Having re-lit the candles of hope, peace, and joy, we take this fourth Sunday of Advent to reflect on the coming of love. In God taking on humanity to seek and save humanity, we see clearly the greatest loving act that the world has ever known. This transcendent God – who himself made everything that was made – loved broken humanity so much that he humbled himself to take the form of a man and lived among us. The arrival of God incarnated in human flesh was itself a wondrous, supernatural, history-changing event; yet the Bible tells us that he had no great status, handsome features, or charismatic personality with which to draw a crowd. But come the crowds did. This Jesus, born in a stable to an unmarried virgin, had the greatest gift any person could receive: love.

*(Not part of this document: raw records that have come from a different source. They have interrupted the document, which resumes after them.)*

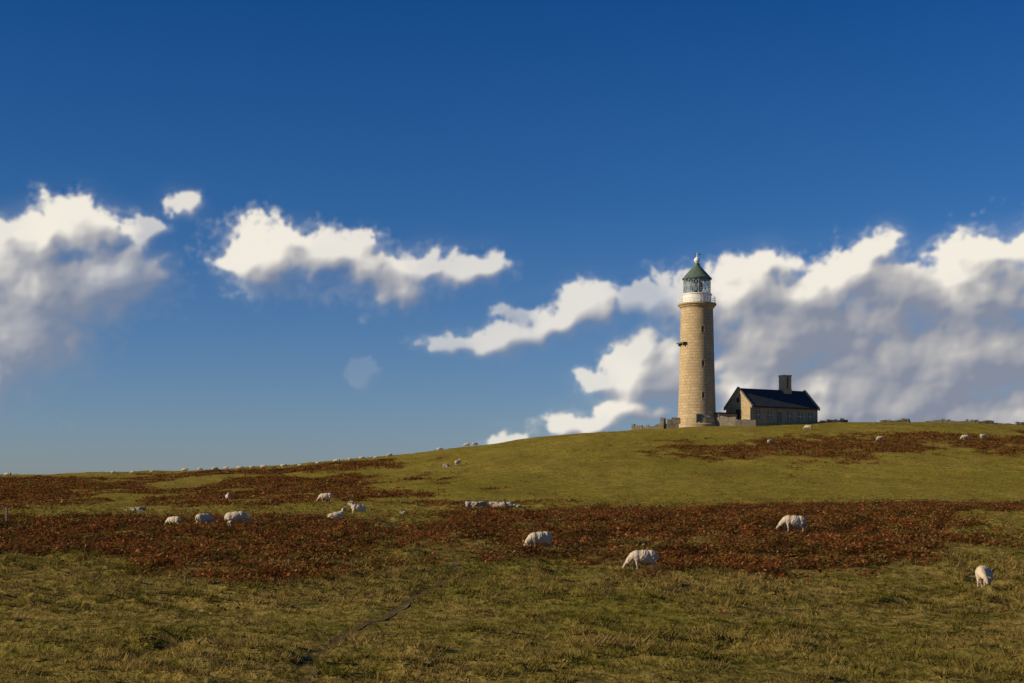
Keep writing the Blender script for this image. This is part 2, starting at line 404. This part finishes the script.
for i in range(nb):
    a=2*math.pi*i/nb; a2=2*math.pi*(i+1)/nb
    for zz,z2 in ((22.68,23.95),(23.95,25.2)):
        bar(bm,circ(2.31,a,zz),circ(2.31,a2,z2),.03); bar(bm,circ(2.31,a2,zz),circ(2.31,a,z2),.03)
    bar(bm,circ(2.31,a,23.95),circ(2.31,a2,23.95),.03)
    bar(bm,circ(2.31,a,22.65),circ(2.31,a,25.25),.035)
finish('astragals',bm,grey,lh)
bm=bmesh.new(); nb=32
for i in range(nb):
    a=2*math.pi*i/nb; a2=2*math.pi*(i+1)/nb
    bar(bm,circ(3.12,a,21.0),circ(3.12,a,22.15),.02)
    for z in (21.4,21.75,22.13): bar(bm,circ(3.12,a,z),circ(3.12,a2,z),.02)
finish('gallery_railing',bm,white,lh)
lathe('optic_lens',[(.3,22.6),(.5,22.9),(.95,23.3),(1.15,24.),(.95,24.6),(.4,25.0)],brass,lh,32)
lathe('lantern_roof',[(2.2,25.15),(2.52,25.16),(2.56,25.32),(2.35,25.5),(1.75,26.2),(1.1,26.9),(.62,27.4),(.5,27.65),(.5,27.9),(.05,28.0)],copper,lh,16,smooth=False)
lathe('roof_vent',[(.2,27.9),(.28,28.05),(.46,28.25),(.52,28.5),(.42,28.78),(.16,28.98),(.06,29.1),(.05,29.7),(.01,29.75)],white,lh,20)
bm=bmesh.new(); bar(bm,(-.55,0,29.5),(.45,0,29.5),.035); box(bm,.3,.7,-.02,.02,29.38,29.62); finish('wind_vane',bm,copper,lh)
camdir=math.atan2(-LY,-LX)
def shaft_r(z): return 3.22-.50*((max(z,1.7)-1.7)/18.8)**.9
bmW=bmesh.new(); bmS=bmesh.new()
for z,da in ((16.4,.35),(10.6,.35),(5.2,.35),(13.6,2.4),(8,2.4)):
    a=camdir+da; r=shaft_r(z)
    M=Matrix.Translation((r*math.cos(a),r*math.sin(a),z))@Matrix.Rotation(a,4,'Z')
    box(bmW,-.3,.03,-.2,.2,-.45,.45,M)
    for q in ((-.25,.09,-.35,.35,-.63,-.46),(-.25,.08,-.35,.35,.46,.67),(-.25,.07,-.35,-.21,-.45,.45),(-.25,.07,.21,.35,-.45,.45)): box(bmS,*q,M)
a=camdir+.1
M=Matrix.Translation((shaft_r(1.5)*1.08*math.cos(a),shaft_r(1.5)*1.08*math.sin(a),1.2))@Matrix.Rotation(a,4,'Z')
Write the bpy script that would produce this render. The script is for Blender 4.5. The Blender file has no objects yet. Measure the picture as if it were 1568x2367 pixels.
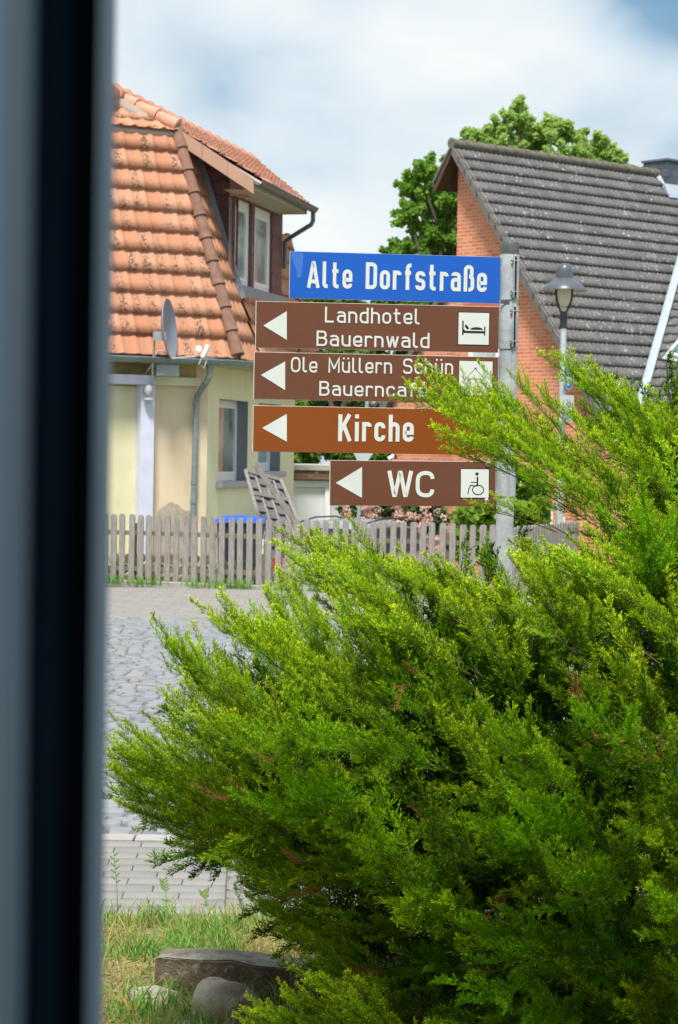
import bpy, bmesh, math, random
import numpy as np
from mathutils import Vector, Matrix
PI = math.pi
rad = math.radians
sc = bpy.context.scene
C = sc.collection

# ------------------------------------------------------------------ camera
F = 5015.0; CX, CY = 784.0, 1183.5          # focal length and centre in working pixels (1568 x 2367)
PITCH = math.atan(133 / F); ROLL = 0.0165
CAM = np.array([0, 0, 1.95])
fw = np.array([0, math.cos(PITCH), -math.sin(PITCH)])
r0 = np.array([1.0, 0, 0]); u0 = np.array([0, math.sin(PITCH), math.cos(PITCH)])
rt = r0 * math.cos(ROLL) + u0 * math.sin(ROLL)
up = u0 * math.cos(ROLL) - r0 * math.sin(ROLL)
cd = bpy.data.cameras.new('camera'); cam = bpy.data.objects.new('camera', cd); C.objects.link(cam)
cd.sensor_fit = 'VERTICAL'; cd.sensor_height = 23.6; cd.sensor_width = 15.63; cd.lens = 50.0
cd.clip_start = 0.05; cd.clip_end = 2000
m = Matrix(((rt[0], up[0], -fw[0], CAM[0]), (rt[1], up[1], -fw[1], CAM[1]), (rt[2], up[2], -fw[2], CAM[2]), (0, 0, 0, 1)))
cam.matrix_world = m
cd.dof.use_dof = True; cd.dof.focus_distance = 9.0; cd.dof.aperture_fstop = 6.3
sc.camera = cam

def ray(px, py):
    v = fw + rt * ((px - CX) / F) - up * ((py - CY) / F)
    return v
def at(px, py, Y):
    v = ray(px, py); return CAM + v * (Y / v[1])
def hit(px, py, p, n):
    v = ray(px, py); n = np.array(n, float)
    return CAM + v * (np.dot(np.array(p) - CAM, n) / np.dot(v, n))

# ------------------------------------------------------------------ light and sky
SUN_TO = Vector((-0.05, -0.47, 0.86)).normalized()
SUN_EL = math.asin(SUN_TO.z); SUN_AZ = math.atan2(SUN_TO.x, SUN_TO.y)
w = bpy.data.worlds.new("World"); sc.world = w; w.use_nodes = True
nt = w.node_tree; N = nt.nodes; LK = nt.links; N.clear()
def nn(tree, t, **kw):
    n = tree.nodes.new(t)
    for k, v in kw.items(): setattr(n, k, v)
    return n
out = nn(nt, 'ShaderNodeOutputWorld'); bg = nn(nt, 'ShaderNodeBackground')
sky = nn(nt, 'ShaderNodeTexSky'); sky.sky_type = 'NISHITA'; sky.sun_disc = False
sky.sun_elevation = SUN_EL; sky.sun_rotation = SUN_AZ % (2 * PI); sky.altitude = 50; sky.dust_density = 1.5; sky.ozone_density = 1.5
tc = nn(nt, 'ShaderNodeTexCoord')
mp = nn(nt, 'ShaderNodeMapping'); mp.inputs['Scale'].default_value = (1.0, 1.0, 1.7); LK.new(tc.outputs['Generated'], mp.inputs[0])
def wnoise(scale, loc, detail=5, rough=0.5, dist=0.0):
    a = nn(nt, 'ShaderNodeVectorMath', operation='ADD'); LK.new(mp.outputs[0], a.inputs[0]); a.inputs[1].default_value = loc
    n = nn(nt, 'ShaderNodeTexNoise'); n.inputs['Scale'].default_value = scale; n.inputs['Detail'].default_value = detail
    n.inputs['Roughness'].default_value = rough; n.inputs['Distortion'].default_value = dist
    LK.new(a.outputs[0], n.inputs['Vector']); return n.outputs['Fac']
def wmath(op, a, b=None, clamp=False):
    n = nn(nt, 'ShaderNodeMath', operation=op); n.use_clamp = clamp
    for i, x in enumerate((a, b)):
        if x is None: continue
        if hasattr(x, 'links') or hasattr(x, 'is_linked'): LK.new(x, n.inputs[i])
        else: n.inputs[i].default_value = x
    return n.outputs[0]
def wblob(px, py, r):                          # a soft patch of the sky around one direction
    d = ray(px, py); d = d / np.linalg.norm(d)
    s = nn(nt, 'ShaderNodeVectorMath', operation='SUBTRACT'); LK.new(tc.outputs['Generated'], s.inputs[0]); s.inputs[1].default_value = d
    sm = nn(nt, 'ShaderNodeVectorMath', operation='MULTIPLY'); LK.new(s.outputs[0], sm.inputs[0]); sm.inputs[1].default_value = (1, 1, 2.2)
    l = nn(nt, 'ShaderNodeVectorMath', operation='LENGTH'); LK.new(sm.outputs[0], l.inputs[0])
    mr = nn(nt, 'ShaderNodeMapRange', interpolation_type='SMOOTHERSTEP'); LK.new(l.outputs['Value'], mr.inputs[0])
    mr.inputs[1].default_value = 0.0; mr.inputs[2].default_value = r; mr.inputs[3].default_value = 1; mr.inputs[4].default_value = 0
    return mr.outputs[0]
n1 = wnoise(5.0, (3.1, 0.4, 7.7), 6, 0.5, 0.4); n2 = wnoise(13, (1.1, 5.4, 2.7), 5, 0.5, 0.3)
base = wmath('ADD', wmath('MULTIPLY', n1, 0.62), wmath('MULTIPLY', n2, 0.38))
g = wmath('ADD', base, wmath('MULTIPLY', wblob(560, 270, 0.14), 0.03))
g = wmath('ADD', g, wmath('MULTIPLY', wblob(760, 240, 0.09), 0.04))
g = wmath('ADD', g, wmath('MULTIPLY', wblob(1600, 10, 0.085), 0.38))
g = wmath('ADD', g, wmath('MULTIPLY', wblob(1440, -120, 0.07), 0.22))
g = wmath('ADD', g, wmath('MULTIPLY', wblob(1450, 300, 0.06), 0.06))
g = wmath('SUBTRACT', g, wmath('MULTIPLY', wblob(1060, 60, 0.09), 0.12))
g = wmath('SUBTRACT', g, wmath('MULTIPLY', wblob(800, 520, 0.09), 0.16))
g = wmath('SUBTRACT', g, wmath('MULTIPLY', wblob(600, 20, 0.05), 0.07))
cr = nn(nt, 'ShaderNodeValToRGB'); LK.new(g, cr.inputs[0])
e = cr.color_ramp.elements; e[0].position = 0.34; e[0].color = (0.93, 0.96, 0.95, 1)
e[1].position = 0.50; e[1].color = (0.73, 0.82, 0.88, 1)
x = cr.color_ramp.elements.new(0.62); x.color = (0.52, 0.66, 0.78, 1)
x = cr.color_ramp.elements.new(0.74); x.color = (0.26, 0.43, 0.60, 1)
x = cr.color_ramp.elements.new(0.90); x.color = (0.10, 0.30, 0.52, 1)
sm = nn(nt, 'ShaderNodeVectorMath', operation='SCALE'); LK.new(sky.outputs[0], sm.inputs[0]); sm.inputs['Scale'].default_value = 0.10
mixn = nn(nt, 'ShaderNodeMix', data_type='RGBA'); mixn.inputs[0].default_value = 0.90
LK.new(sm.outputs[0], mixn.inputs['A']); LK.new(cr.outputs[0], mixn.inputs['B'])
LK.new(mixn.outputs['Result'], bg.inputs[0]); bg.inputs[1].default_value = 0.70
LK.new(bg.outputs[0], out.inputs[0])

sd = bpy.data.lights.new('sun', 'SUN'); sd.energy = 3.9; sd.angle = rad(11); sd.color = (1.0, 0.95, 0.87)
so = bpy.data.objects.new('sun', sd); C.objects.link(so); so.location = (0, 0, 30)
so.rotation_euler = SUN_TO.to_track_quat('Z', 'Y').to_euler()
vs = sc.view_settings; vs.view_transform = 'Standard'; vs.look = 'None'; vs.exposure = 0.62; vs.gamma = 1.0
sc.cycles.max_bounces = 8; sc.cycles.transparent_max_bounces = 8

# ------------------------------------------------------------------ materials
MATS = {}
def mat(name, col, rough=0.7, var=0.12, scale=6.0, bump=0.0, bscale=40.0, metal=0.0, spec=0.5, streak=None, trans=0.0, second=None, coords='Object'):
    """plain procedural surface: base colour broken up by two octaves of noise, optional fine bump"""
    if name in MATS: return MATS[name]
    M = bpy.data.materials.new(name); M.use_nodes = True; MATS[name] = M
    t = M.node_tree; L = t.links; b = t.nodes['Principled BSDF']
    b.inputs['Roughness'].default_value = rough; b.inputs['Metallic'].default_value = metal; b.inputs['Specular IOR Level'].default_value = spec
    c = nn(t, 'ShaderNodeTexCoord'); src = c.outputs[coords]
    if streak:
        q = nn(t, 'ShaderNodeMapping'); q.inputs['Scale'].default_value = streak; L.new(src, q.inputs[0]); src2 = q.outputs[0]
    else: src2 = src
    n = nn(t, 'ShaderNodeTexNoise'); n.inputs['Scale'].default_value = scale; n.inputs['Detail'].default_value = 6; n.inputs['Roughness'].default_value = 0.6
    L.new(src2, n.inputs['Vector'])
    r = nn(t, 'ShaderNodeValToRGB'); L.new(n.outputs['Fac'], r.inputs[0])
    lo = [max(0, x * (1 - var)) for x in col]; hi = [min(1, x * (1 + var)) for x in col]
    if second: lo = list(second)
    r.color_ramp.elements[0].position = 0.32; r.color_ramp.elements[0].color = (*lo, 1)
    r.color_ramp.elements[1].position = 0.68; r.color_ramp.elements[1].color = (*hi, 1)
    L.new(r.outputs[0], b.inputs['Base Color'])
    if bump:
        n2 = nn(t, 'ShaderNodeTexNoise'); n2.inputs['Scale'].default_value = bscale; n2.inputs['Detail'].default_value = 4; L.new(src2, n2.inputs['Vector'])
        bp = nn(t, 'ShaderNodeBump'); bp.inputs['Strength'].default_value = bump; bp.inputs['Distance'].default_value = 0.01
        L.new(n2.outputs['Fac'], bp.inputs['Height']); L.new(bp.outputs[0], b.inputs['Normal'])
    return M

def mathn(t, op, a, b=None, c=None, clamp=False):
    n = nn(t, 'ShaderNodeMath', operation=op); n.use_clamp = clamp
    for i, x in enumerate((a, b, c)):
        if x is None: continue
        if isinstance(x, (int, float)): n.inputs[i].default_value = x
        else: t.links.new(x, n.inputs[i])
    return n.outputs[0]
def mixc(t, f, a, b):
    n = nn(t, 'ShaderNodeMix', data_type='RGBA')
    for k, x in ((0, f), ('A', a), ('B', b)):
        if isinstance(x, (int, float)): n.inputs[k].default_value = x
        elif isinstance(x, tuple): n.inputs[k].default_value = (*x, 1)
        else: t.links.new(x, n.inputs[k])
    return n.outputs['Result']
def noise(t, src, scale, detail=4, rough=0.55, w=None):
    n = nn(t, 'ShaderNodeTexNoise'); n.inputs['Scale'].default_value = scale; n.inputs['Detail'].default_value = detail; n.inputs['Roughness'].default_value = rough
    t.links.new(src, n.inputs['Vector']); return n.outputs['Fac']
def ramp(t, f, lo, hi):
    n = nn(t, 'ShaderNodeMapRange'); n.clamp = True; t.links.new(f, n.inputs[0]); n.inputs[1].default_value = lo; n.inputs[2].default_value = hi
    return n.outputs[0]

def tile_mat(name, colA, colB, stain, stain_amt, spots=False, rough=0.85):
    M = bpy.data.materials.new(name); M.use_nodes = True; MATS[name] = M
    t = M.node_tree; L = t.links; b = t.nodes['Principled BSDF']; b.inputs['Roughness'].default_value = rough; b.inputs['Specular IOR Level'].default_value = 0.25
    uv = nn(t, 'ShaderNodeUVMap'); sp = nn(t, 'ShaderNodeSeparateXYZ'); L.new(uv.outputs[0], sp.inputs[0])
    obj = nn(t, 'ShaderNodeTexCoord').outputs['Object']
    fu = mathn(t, 'FLOOR', sp.outputs[0]); fv = mathn(t, 'FLOOR', sp.outputs[1])
    cb = nn(t, 'ShaderNodeCombineXYZ'); L.new(fu, cb.inputs[0]); L.new(fv, cb.inputs[1])
    wn = nn(t, 'ShaderNodeTexWhiteNoise'); wn.noise_dimensions = '2D'; L.new(cb.outputs[0], wn.inputs['Vector'])
    col = mixc(t, wn.outputs['Value'], colA, colB)
    fr = mathn(t, 'FRACT', sp.outputs[0]); pan = mathn(t, 'SUBTRACT', 1.0, mathn(t, 'MULTIPLY', mathn(t, 'ABSOLUTE', mathn(t, 'SUBTRACT', fr, 0.5)), 2.6), clamp=True)
    fv2 = mathn(t, 'FRACT', sp.outputs[1]); low = mathn(t, 'SUBTRACT', 1.15, fv2, clamp=True)
    nz = ramp(t, noise(t, obj, 22, 5, 0.7), 0.46, 0.62); nl = ramp(t, noise(t, obj, 1.1, 3), 0.40, 0.62)
    wr = ramp(t, wn.outputs['Value'], 0.15, 0.75)
    st = mathn(t, 'MULTIPLY', mathn(t, 'MULTIPLY', mathn(t, 'MULTIPLY', pan, low), nz), mathn(t, 'MULTIPLY', mathn(t, 'ADD', nl, 0.15), wr), clamp=True)
    st = mathn(t, 'MULTIPLY', st, stain_amt, clamp=True)
    col = mixc(t, st, col, stain)
    fine = ramp(t, noise(t, obj, 60, 3), 0.3, 0.75)
    col = mixc(t, mathn(t, 'MULTIPLY', fine, 0.22), col, tuple(x * 0.55 for x in colA))
    if spots:
        v = nn(t, 'ShaderNodeTexVoronoi'); v.inputs['Scale'].default_value = 9.0; L.new(obj, v.inputs['Vector'])
        sep = nn(t, 'ShaderNodeSeparateColor'); L.new(v.outputs['Color'], sep.inputs[0])
        radi = mathn(t, 'MULTIPLY', ramp(t, sep.outputs[0], 0.25, 1.0), 0.36)
        m1 = mathn(t, 'LESS_THAN', v.outputs['Distance'], radi)
        v2 = nn(t, 'ShaderNodeTexVoronoi'); v2.inputs['Scale'].default_value = 26; L.new(obj, v2.inputs['Vector'])
        s2 = nn(t, 'ShaderNodeSeparateColor'); L.new(v2.outputs['Color'], s2.inputs[0])
        m2 = mathn(t, 'LESS_THAN', v2.outputs['Distance'], mathn(t, 'MULTIPLY', ramp(t, s2.outputs[0], 0.45, 1.0), 0.40))
        lowm = ramp(t, fv2, 0.9, 0.0)
        mk = mathn(t, 'MULTIPLY', mathn(t, 'MAXIMUM', mathn(t, 'MULTIPLY', m1, mathn(t, 'ADD', lowm, 0.15)), mathn(t, 'MULTIPLY', m2, 0.75)), ramp(t, noise(t, obj, 0.9, 3), 0.38, 0.56), clamp=True)
        mk = mathn(t, 'MULTIPLY', mk, 0.68)
        col = mixc(t, mk, col, (0.55, 0.56, 0.53))
        moss = mathn(t, 'MULTIPLY', ramp(t, noise(t, obj, 4, 4, 0.7), 0.58, 0.72), ramp(t, fv2, 0.35, 0.0))
        col = mixc(t, mathn(t, 'MULTIPLY', moss, 0.6), col, (0.13, 0.11, 0.04))
    L.new(col, b.inputs['Base Color'])
    bp = nn(t, 'ShaderNodeBump'); bp.inputs['Strength'].default_value = 0.35; bp.inputs['Distance'].default_value = 0.01
    L.new(noise(t, obj, 70, 3), bp.inputs['Height']); L.new(bp.outputs[0], b.inputs['Normal'])
    return M
tile_red = tile_mat('clay_tile', (0.47, 0.215, 0.125), (0.56, 0.295, 0.190), (0.13, 0.075, 0.055), 4.0)
tile_dorm = tile_mat('clay_tile_dormer', (0.38, 0.165, 0.105), (0.46, 0.225, 0.15), (0.14, 0.08, 0.06), 0.8)
tile_grey = tile_mat('concrete_tile', (0.103, 0.101, 0.103), (0.148, 0.144, 0.144), (0.07, 0.065, 0.06), 1.2, spots=True)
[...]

Advent is a season of expectancy. Much like a pregnant woman who knows that her time will one day come, so we too look forward to the coming of the expected Saviour of the world, promised hundreds of years before his birth by God through the prophet Isaiah:
“Therefore the Lord himself will give you a sign.
Behold, the virgin shall conceive and bear a son,
and shall call his name Immanuel”
(Isaiah 7:14)
When the angel Gabriel came to Joseph in a dream to announce that Mary would be the one about whom the prophet spoke, Gabriel makes clear that these things are taking place that the prophecy of God through Isaiah might be fulfilled. While the events of Jesus birth, life, death, resurrection, and ascension were full of supernatural, God-glorifying miracles, it is important for us to remember that they are also actual, real, historical events grounded in space and time. We look forward to the second coming of the Expected One because we can look back with certainty regarding his first coming, and the concreteness of the events that surrounded his words and deeds.
Love isn’t a word that we use to describe God in the sense that this adjective captures a part of his character while still being abstracted from him. No, rather it is distinctly the other way around. When we want to describe something else as love, we first look to God and who he is, because he alone defines it, and he alone embodies it. God is love. And God’s love is demonstrated for us in such immeasurable, limitless expression in the person and work of Jesus Christ that nothing short of our full love and worship will do as a fitting response.
The life of Jesus reveals to us what God the Father is like because (Colossians chapter one tells us) he is the image of the invisible God. When it comes to grasping the true meaning of Christmas this season we see love shared around a dinner table, love exchanged in presents around a tree, and even love demonstrated through helping those less fortunate than ourselves during a time of giving. But let’s remember during this Advent season the incomprehensible blessing of God giving us the ultimate gift of love; not another possession or thing, but himself. And with this gift, we will never seek a greater gift ever again.